Vous qui travaillez, qui mettez entre deux et trois heures à aller chercher ce putain de pognon qui glisse entre vos mains, vous qui , pour des motivations alimentaires, subissez des patrons atrabilaires, des clients patibulaires, des collaborateurs valétudinaires, des coups de blues hebdomadaires, des pulsions démissionnaires, des effets secondaires terribles sur votre sexualité légendaire et votre caractère débonnaire, l’abandon de vos rêves de millionnaire, de vieilles envie de devenir fonctionnaire, des pulsions sanguinaires ou à tout le moins suicidaires…donc, vous, travailleurs, imaginez une seconde et demie que cette thune chèrement gagnée se mette à tomber du ciel, à voler au vent, à s’amonceler sur les trottoirs, et à finir dans des feux de joie, sans que personne ne s’en indigne.
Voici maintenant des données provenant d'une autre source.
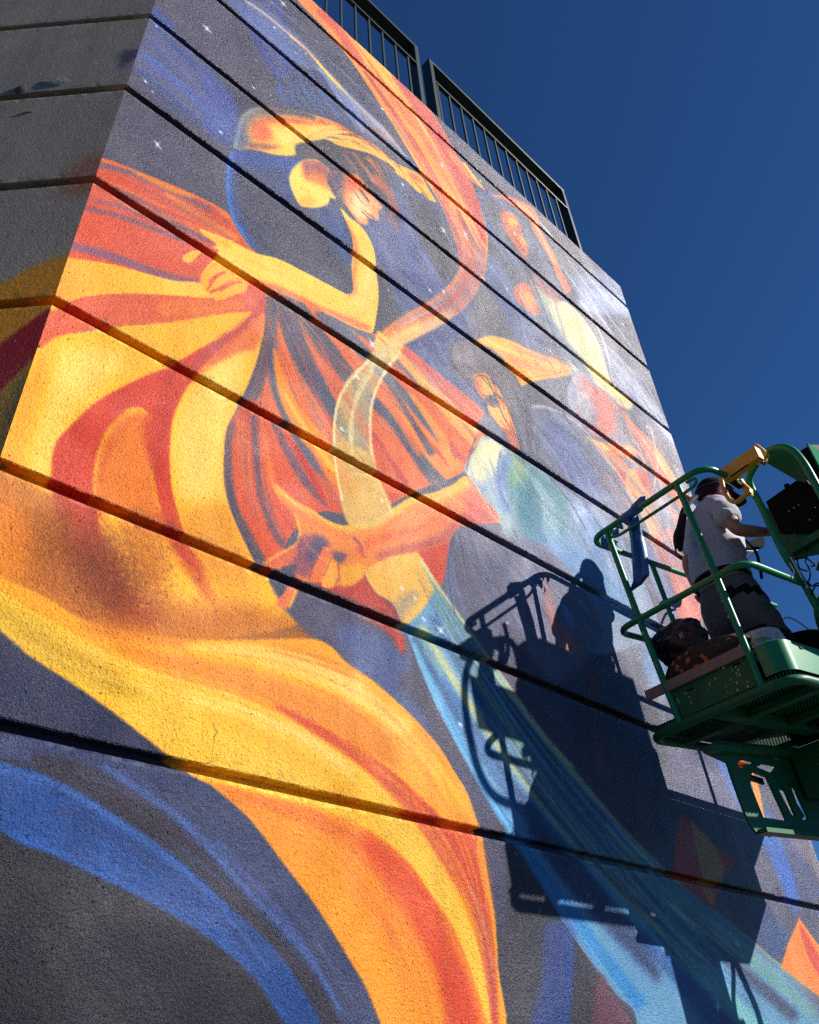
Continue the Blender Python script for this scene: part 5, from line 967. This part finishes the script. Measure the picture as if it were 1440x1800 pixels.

Ça s’imagine mal. C’est pourtant ce que doivent ressentir beaucoup de peuples du sud (comme on dit aujourd’hui) à l’égard de l’eau. Cette eau rare que les femmes vont chercher à des kilomètres de chez elles et qu’elles rapportent dans des seaux sur leur tête, quand il y en a encore dans le puits. Que pensent ces gens qui voient cette eau couler à flot d’un geste de notre main, cette eau qui nous sert à laver des voitures, des sols, nettoyer des caniveaux, remplir des piscines, et finir dans les chiottes, d’un coup de chasse d’eau. Mais jamais dans nos verres, bien qu’éminemment potable. Car cette bonne eau ne l’est pas assez pour nous. Il nous faut du plastique autour, du marketing, du logo, de l’image, du coût. Cette eau du robinet qui ne coûte pas grand chose, elle n’a forcément aucune valeur.
Tout cela, on le sait, et pourtant, en bien ou en mal, le monde ne cessera jamais de m’étonner.